Richard Marles, visiting PNG in his capacity as defence minister, said on Thursday that he had “personally spoken with the NRL a number of times about this”.

“I’ve long felt that it would be so meaningful for PNG to have a team in the NRL,” Marles said.

“I think the NRL is as well disposed towards this idea as they’ve ever been.”

PNG launched its campaign to become the 18th NRL team in the competition earlier this year, prompting the Australian prime minister, Anthony Albanese, to pledge his support at the Pacific Islands Forum in July.

Albanese said the NRL should look at eventually having a team from PNG or a broader “Pacific” team.

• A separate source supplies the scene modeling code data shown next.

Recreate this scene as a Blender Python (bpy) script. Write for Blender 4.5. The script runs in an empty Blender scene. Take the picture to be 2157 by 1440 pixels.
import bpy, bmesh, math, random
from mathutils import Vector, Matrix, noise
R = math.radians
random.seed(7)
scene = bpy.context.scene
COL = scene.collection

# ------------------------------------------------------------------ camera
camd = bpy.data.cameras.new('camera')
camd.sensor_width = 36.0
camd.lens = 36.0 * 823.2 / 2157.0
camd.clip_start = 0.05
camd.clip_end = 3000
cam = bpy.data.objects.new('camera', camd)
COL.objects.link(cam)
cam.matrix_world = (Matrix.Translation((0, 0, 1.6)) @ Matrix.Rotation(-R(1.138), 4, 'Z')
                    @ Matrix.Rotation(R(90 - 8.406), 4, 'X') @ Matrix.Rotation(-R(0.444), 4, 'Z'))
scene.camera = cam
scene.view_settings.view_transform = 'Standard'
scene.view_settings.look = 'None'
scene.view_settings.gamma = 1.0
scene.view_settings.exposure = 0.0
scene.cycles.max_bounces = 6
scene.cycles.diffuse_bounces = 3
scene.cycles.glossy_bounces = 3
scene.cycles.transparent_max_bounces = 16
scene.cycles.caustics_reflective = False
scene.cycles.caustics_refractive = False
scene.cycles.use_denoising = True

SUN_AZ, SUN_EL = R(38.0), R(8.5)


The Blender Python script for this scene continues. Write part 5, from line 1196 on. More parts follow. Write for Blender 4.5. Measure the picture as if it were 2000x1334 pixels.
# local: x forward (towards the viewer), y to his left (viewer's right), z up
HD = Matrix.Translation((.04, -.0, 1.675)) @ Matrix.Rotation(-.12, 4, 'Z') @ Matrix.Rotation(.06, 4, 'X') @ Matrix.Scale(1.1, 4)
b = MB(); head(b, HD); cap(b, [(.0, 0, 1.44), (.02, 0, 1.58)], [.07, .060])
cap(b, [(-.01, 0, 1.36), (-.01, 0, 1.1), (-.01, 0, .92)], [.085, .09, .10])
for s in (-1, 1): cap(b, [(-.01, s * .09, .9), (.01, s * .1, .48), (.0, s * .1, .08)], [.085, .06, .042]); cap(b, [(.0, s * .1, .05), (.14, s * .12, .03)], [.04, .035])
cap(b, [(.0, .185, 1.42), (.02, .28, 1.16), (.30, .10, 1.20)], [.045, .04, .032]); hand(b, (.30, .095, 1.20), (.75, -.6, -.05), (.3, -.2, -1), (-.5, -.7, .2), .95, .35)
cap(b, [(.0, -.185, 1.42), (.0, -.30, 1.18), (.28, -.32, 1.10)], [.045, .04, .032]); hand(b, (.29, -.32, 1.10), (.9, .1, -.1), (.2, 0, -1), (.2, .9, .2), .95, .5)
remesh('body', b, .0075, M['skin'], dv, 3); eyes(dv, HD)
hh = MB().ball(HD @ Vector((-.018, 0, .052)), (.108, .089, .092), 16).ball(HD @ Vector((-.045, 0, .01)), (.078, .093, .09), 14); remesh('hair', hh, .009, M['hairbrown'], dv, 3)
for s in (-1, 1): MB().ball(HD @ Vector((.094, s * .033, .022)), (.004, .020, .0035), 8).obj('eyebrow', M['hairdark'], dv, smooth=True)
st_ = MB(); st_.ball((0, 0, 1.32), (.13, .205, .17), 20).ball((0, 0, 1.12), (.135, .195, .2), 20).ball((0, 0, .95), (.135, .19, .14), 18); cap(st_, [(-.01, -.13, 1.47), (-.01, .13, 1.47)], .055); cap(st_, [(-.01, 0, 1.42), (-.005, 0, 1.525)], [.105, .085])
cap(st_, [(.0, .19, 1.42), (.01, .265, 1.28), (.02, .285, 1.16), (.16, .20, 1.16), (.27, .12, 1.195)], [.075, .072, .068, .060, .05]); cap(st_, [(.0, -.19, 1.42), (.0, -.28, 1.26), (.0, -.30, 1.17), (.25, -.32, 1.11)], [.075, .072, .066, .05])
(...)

Marles offered enthusiastic support after a meeting with the PNG prime minister, James Marape, who told him rugby league was “a passion” but could also help foster national unity.

“Certainly, from our government’s point of view, we’re really keen to pursue the idea,” Marles said in Port Moresby.

“And I think now’s the time to see when we can actually get this off the ground and really take steps down the path of making this a reality. It’d be really important for PNG [and] it’d be so important for our relationship.”

Referring to the name of PNG’s national team, Marles added: “It would be absolutely incredible to see the Kumuls be playing in the NRL.”

He did not put a definite timeframe on the team’s entry into the competition, saying “we want to work to that end as quickly as we can”.

Marles and Marape discussed how to advance the NRL bid during a visit otherwise dominated by a focus on closer defence cooperation between Australia and PNG.

Marles said Australia wanted to help plug any “gaps” in PNG’s defence capability. He said it “makes sense to be working more closely with friends” given the tense strategic circumstances – a reference to growing tensions between China and the US.

That cooperation could include more surveillance missions to detect illegal fishing in the Pacific.

“Certainly for PNG, for a lot of Pacific countries, their exclusive economic zone is one of the most important economic assets that they have and it’s really important that we’re protecting that,” Marles said.

Marape emphasised trade and economic ties between PNG and Australia. “We’re now at an almost, if not at an equal level of relationship; we see eye-to-eye in most matters,” the PNG prime minister said.

Senior PNG ministers will visit Canberra for talks in November and Albanese is expected to visit Port Moresby in December.